Masculinity

This post might get weird. We’ll see. I’m going to say things I haven’t talked to anyone about, which means they are abstract and muddled. Perhaps offensive.

One of the most fantastic things about writing and having this blog is I can, in a way, carefully craft my more insane thoughts to make them more digestible.

To translate that I mean I can be more myself without getting fully thrown out of the social circle.

Which, to me, is the general aim of most creative or artistic endeavors.

I’ve just finished the ASMR posts and it involved a lot of rereading all of my old notes on my ASMR research to do so.

Most of my notes went over things like ‘attentional resources’ and ‘top down’ and ‘vigilance theory’ and such terms that describe the limit of our focus and attention.

And the things that use up our limits and cause psychological stress. Then the things that restore attentional resources and therefore reduce psychological stress.

What is psychological stress?

Overwhelm. Depression. Anxiety. Irritability. Trouble focusing.

If I were to try to describe psychological stress from my own perspective I’d say it feels like running.

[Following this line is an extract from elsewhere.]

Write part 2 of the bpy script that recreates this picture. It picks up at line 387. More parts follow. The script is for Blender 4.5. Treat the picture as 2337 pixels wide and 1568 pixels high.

Like running as fast as I possibly can.

Not to get anywhere.

Just to stay in place.

Its a high pressure feeling of vigilance just to keep surviving.

The complete exhaustion of focus, attention and ultimately of hope.

I’ve caused a lot of my own psychological stress throughout my life.

Because I tend to be obsessive. I overthink and I’m extremely introverted.

To me introverted means social situations very easily cause me a lot of psychological stress. Because I’m extra vigilant. Why am I extra vigilant?

Because I feel a pressure to be warm, smiley and bubbly which takes up a lot of my focus, energy and most certainly adds on extra time to interact with people I don’t particularly want to interact with.

In social situations I’m very easily depleted.

As I’ve grown up and gained social skills and confidence I’ve found polite ways around avoiding people I don’t want to talk to and I know how to exit conversations easier and keep people on point so they don’t waste my time.

This frees up a lot of my attentional resources and I’m less stressed by even large amounts of social interaction with strangers.

I’ve also started to get a wee bit of a handle over my obsessiveness and my over thinking. Enough of a handle that I’m less irritable and more pleasant to be around.

But all of this still requires focus and energy just to lower my focus and energy. I have to spend effort to calm myself down.

I’m getting to my point now.

There’s been a few moments in my life where I’ve felt free.

Where there is no strain on my focus or my cognition. Where everything has been restored and yet I still don’t need to use it.

It’s just free. I don’t need to spend my focus on anything, I can just let it float.

And that is in the presence of a man I’m truly into.

A man that brings out my bubbly side for real instead of making me muster up the energy to fake it to avoid hurting egos.

Or even if it’s not a man I’m interested in. It is just a very good man and very capable man that has no sexual interest in me but cares for me and will protect me.

Masculinity is powerful.

The weight it can take off the mind is incredible and I’ve gone without its help for a while.

Which means I’ve learned ways to lighten my own load on my mind and my attention.

I’ve learned that I can complicate things and how to simplify them. I’ve learned how to regulate my emotions in such a way that needless energy isn’t wasted. I’ve learned how to put effort into relaxing and letting things be instead of the extra effort put into trying to control them.

All this makes me a much more pleasant person to be around.

I’ll have to do a part two to this at some point. It is time for bed.